Locate each line below that includes "part" and reproduce it.

━━━━━━━━━━

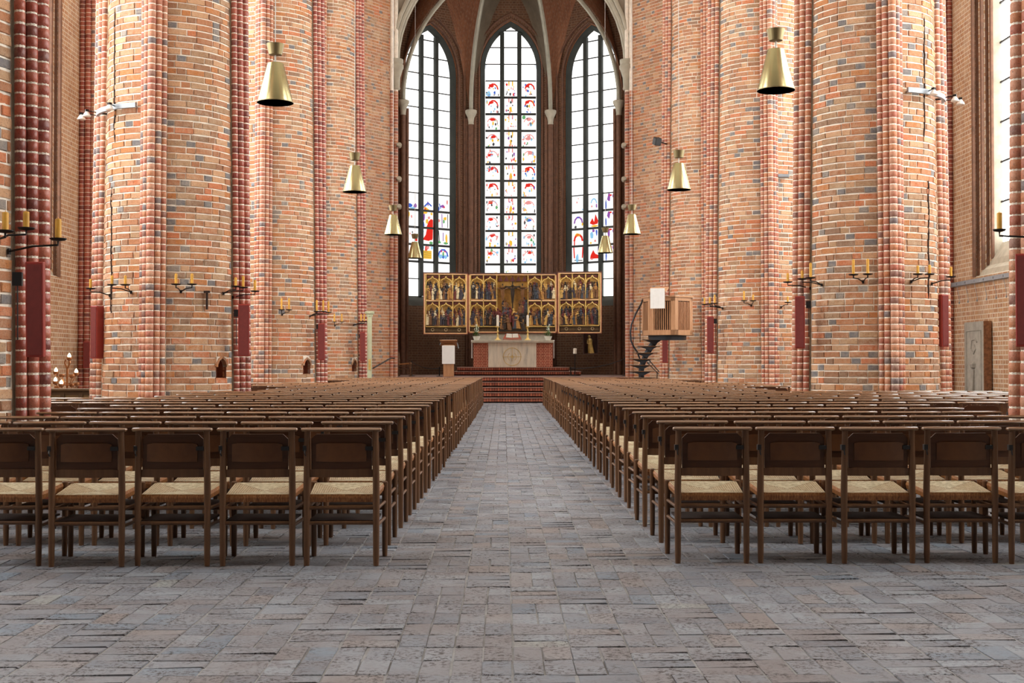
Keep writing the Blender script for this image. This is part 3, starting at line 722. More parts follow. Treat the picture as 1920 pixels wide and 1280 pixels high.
PIERS['R2'] = pier(XR, PY[2], 10.3, 'round brick pier between the pulpit pier and the big right pier', 300, 120, chairline=718)
PIERS['L3'] = pier(XL, PY[3], 12.6, 'slim far round brick pier nearest the choir on the left', 200, 60, niche=(665, 1.0, 1.34, .24), red=True, chairline=712)
PIERS['R3'] = pier(XR, PY[3], 12.6, 'far round brick pier behind the wooden pulpit', 200, 60, chairline=708)

def roll_column(rt, x, y, z1, sc, mk):
    mb = MB(); mb.tube([(x, y, 0), (x, y, CEIL - .02)], .055 * sc, 10); part('shaft_core', mb, [M['mortar']], rt)
    off = Vector(rt.location)
    its = [(0, Matrix.Translation(Vector((x, y, .05 + .1 * k)) - off) @ Matrix.Rotation(-pi / 2 + random.uniform(-.05, .05), 4, 'Z') @ Matrix.Diagonal((sc, sc, 1, 1))) for k in range(int(z1 / .1))]
    o = scatter('shaft_bricks', ST, its, [M[mk]], rt); o.data.polygons.foreach_set('use_smooth', [True] * len(o.data.polygons)); o.data.set_sharp_from_angle(angle=radians(45))
# ------------------------------------------------------------------ responds on the aisle walls
for side, x in ((-1, WALL_L), (1, WALL_R)):
    for yy in (20.3, 30.4):
        rt = empty('wall_respond', (x, yy, 0)); tag(rt, kind='structure')
        mb = MB(); xi = x - side * .55
        for (a, b) in (((x, yy - .5), (xi, yy - .5)), ((xi, yy - .5), (xi, yy + .5)), ((xi, yy + .5), (x, yy + .5))):
            L = (Vector(a) - Vector(b)).length
            mb.face([(a[0], a[1], 0), (b[0], b[1], 0), (b[0], b[1], CEIL), (a[0], a[1], CEIL)], [(0, 0), (L, 0), (L, CEIL), (0, CEIL)])
        part('respond_face', mb, [M['choir']], rt)
        for dx, dy in ((.06, -.56), (.2, -.58), (.33, -.56), (.57, -.46)):
            roll_column(rt, x - side * dx, yy + dy, 14.0, 1.25, 'shaft_red' if dx != .33 else 'shaft')
# ------------------------------------------------------------------ choir: steps, floor, vault
M['red_roll'] = plain('dark_red_respond_brick', srgb(120, 56, 48), .5, vary=.3, scale=9)
M['rowlock'] = walling('rowlock_step_bricks', srgb(190, 110, 82), srgb(128, 66, 52), srgb(72, 50, 44), bw=.165, rh=.30, ms=.012)
M['step_gap_shade'] = plain('step_gap_painted_shadow', srgb(70, 44, 36), .9, vary=.2)  # dark fill: the shadow line below each riser painted into the recess
M['step_top'] = plain('worn_step_tread', srgb(150, 120, 108), .55, vary=.25, scale=5)
M['choir_floor'] = plain('dark_choir_floor', srgb(110, 84, 74), .6, vary=.25, scale=4)
def step_mesh(x0, x1, y0, y1, z0, z1):
    mb = MB()
    mb.mat(2); mb.face([(x0, y0 + .16, z0), (x1, y0 + .16, z0), (x1, y0 + .16, z1 - .02), (x0, y0 + .16, z1 - .02)]); mb.mat(0); zz = z0 + .042
    mb.face([(x0, y0, zz), (x1, y0, zz), (x1, y0 + .16, zz), (x0, y0 + .16, zz)][::-1])
    mb.face([(x0, y0, zz), (x1, y0, zz), (x1, y0, z1 - .012), (x0, y0, z1 - .012)], [(x0, .02), (x1, .02), (x1, .28), (x0, .28)])
    for xx in (x0, x1): mb.face([(xx, y0, z0), (xx, y1, z0), (xx, y1, z1 - .012), (xx, y0, z1 - .012)], [(0, .02), (y1 - y0, .02), (y1 - y0, .28), (0, .28)])
    mb.mat(1); mb.box(((x0 + x1) / 2, (y0 + y1) / 2 - .02, z1 - .011), (x1 - x0 + .02, y1 - y0 + .04, .022))
    return mb
rt = empty('choir_steps', (XC, 40, 0)); tag(rt, 'five brick steps rising to the choir at the end of the aisle', 'steps')
for k in range(5):
    part('step', step_mesh(CH_L + .14, CH_R - .14, 40 + .32 * k, 40 + .32 * (k + 1) + (.02 if k < 4 else 0), 0.0 + .16 * k, .16 * (k + 1)), [M['rowlock'], M['step_top'], M['step_gap_shade']], rt)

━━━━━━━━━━

→ **COMPLETE OUTPUT**:
Keep writing the Blender script for this image. This is part 3, starting at line 722. More parts follow. Treat the picture as 1920 pixels wide and 1280 pixels high.
    mb = MB(); mb.tube([(x, y, 0), (x, y, CEIL - .02)], .055 * sc, 10); part('shaft_core', mb, [M['mortar']], rt)
        part('respond_face', mb, [M['choir']], rt)
    part('step', step_mesh(CH_L + .14, CH_R - .14, 40 + .32 * k, 40 + .32 * (k + 1) + (.02 if k < 4 else 0), 0.0 + .16 * k, .16 * (k + 1)), [M['rowlock'], M['step_top'], M['step_gap_shade']], rt)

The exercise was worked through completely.